June 19, 2023
Current News, by John Lubbock

Labour leader Sir Keir Starmer launched a new strategy to produce more clean energy at a speech in Scotland today.

Starmer said that “We’ve got to roll up our sleeves and start building things… the planning system, the skills shortages, the investor confidence, the grid.”

“We’re going to throw everything at this: planning reform, procurement, long-term finance, R&D, a strategic plan for skills and supply chains,” he added.

The plan includes three concrete steps:

  • To create a new National Wealth Fund
  • To reform the CfD scheme
  • To create a “new home-grown energy company… like Ørsted in Denmark and Vattenfall in Sweden”

Starmer said the new energy company, called Great British Energy, would be based in Scotland. The proposals are still somewhat short on detail, but the general outline of Labour’s manifesto pledges for a likely general election in 2024 are coming into focus. 

Starmer also committed Labour to “back carbon capture, let’s invest in hydrogen, nuclear, tidal energy, double onshore wind, treble solar power, quadruple offshore wind and insulate 19 million homes.”

A number of organisations welcomed the proposals. Peter Chalkley, director of the Energy and Climate Intelligence Unit, said that there was now a “clear political consensus” to lift the ban on onshore wind by both Labour and the Conservatives, but “the question is how quickly this happens given bills are still high and the delay means less cheap onshore wind bringing down household costs”.

Chalkley said that while the US Inflation Reduction Act was already spurring work and investment in the US, “the UK’s response won’t be ready until the autumn.”

RenewableUK chief executive Dan McGrail said: “Overall, it’s clear that delivering Labour’s renewable energy ambitions will require considerable reforms to planning, grid development, regulatory frameworks and skills policy. We need to address these issues as a matter of urgency, so welcome clarity on them. We hope Labour will continue to engage with industry going forward, establishing a partnership approach to developing solutions which will maximise the economic benefits of the energy transition for communities throughout the UK”.

Greg Jackson, founder of Octopus Energy, said: “Building new clean energy like onshore wind, offshore wind and solar farms will not only help fight climate change, but reduce costs and increase national security.
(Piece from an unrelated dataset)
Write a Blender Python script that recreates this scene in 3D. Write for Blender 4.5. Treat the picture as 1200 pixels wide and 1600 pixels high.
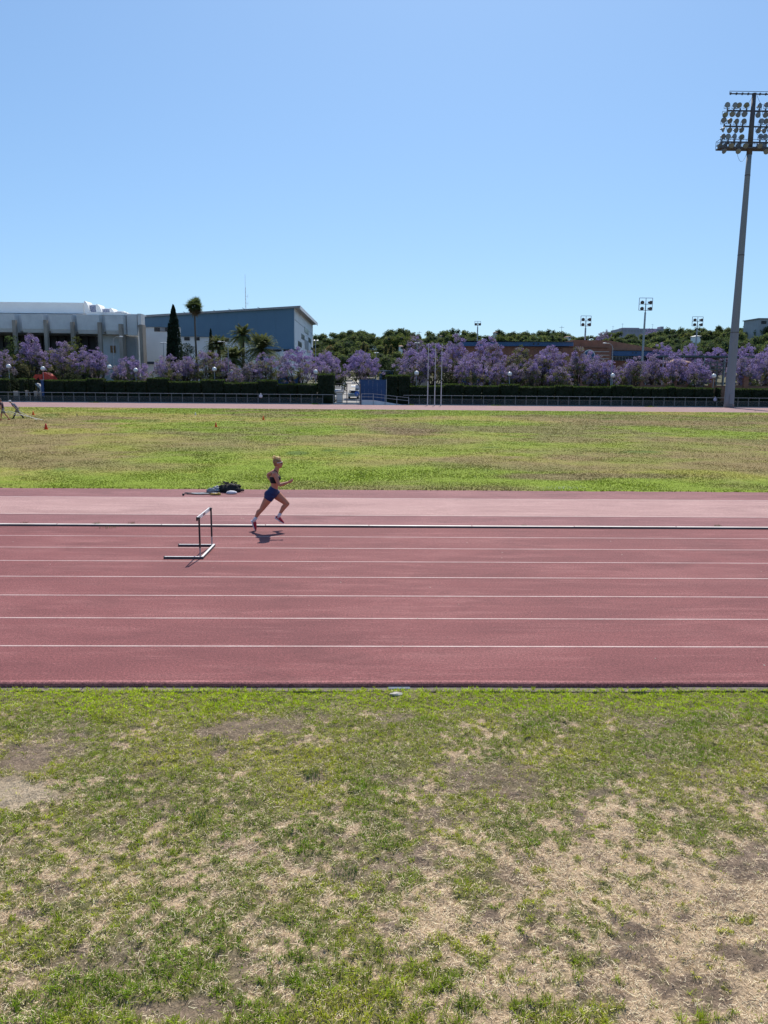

We’d love to see market reform so that customers benefit from this cheap energy.”

Sam Richards, founder and campaign director of campaign group Britain Remade, said: “It’s great news that Keir Starmer has put reforming our broken planning system at the heart of Labour’s plans to deliver the clean energy infrastructure that can cut our energy bills and create jobs across the country.

Richards welcomed Labour’s adoption of a number of recommendations proposed by Britain Remade in a recent report, “from ending the senseless ban on new onshore wind farms to speeding up the time it takes to get offshore wind farms up and running”.

Richards added that “the Labour leader’s speech was a huge step in the right direction, but he must remain committed to getting spades in the ground straight away if he becomes the next occupant of Downing Street.”

Lawrence Slade, chief executive of the Energy Networks Association (ENA), said: “We welcome Labour’s commitment to clean energy and their recognition of the need to work with businesses to ensure the skills and infrastructure are in place to deliver the electrification and hydrogen we need.”

“Our grids are the foundation of our country’s efforts to create a decarbonised, resilient energy system. We’re especially encouraged by proposals to speed up the planning system and unlock key projects. Anything which helps accelerate planning and ensures the delivery of critical energy infrastructure is positive in our eyes.”

Meanwhile, Solar Energy UK called the plans “ambitious”, and said that the intention to reform the Contracts for Difference (CfD) mechanism was “particularly welcomed by the solar industry.”

However, Labour’s commitments on climate change have been criticised recently as they seemed to walk back a number of previous pledges. Green Party of England and Wales deputy leader Zack Polanski criticised Labour for agreeing to honour any new oil and gas licenses awarded before the next election.

Meanwhile on June 9, Labour’s shadow chancellor Rachel Reeves scaled back the party’s plans to spend £28 billion a year on a green transition, telling BBC Radio 4: “The Tories have crashed our economy, and as a result interest rates have gone up 12 times, inflation is now at 8.7% and I’ve always said our fiscal rules are non-negotiable. Economic stability, financial stability, always has to come first and it will do with Labour”.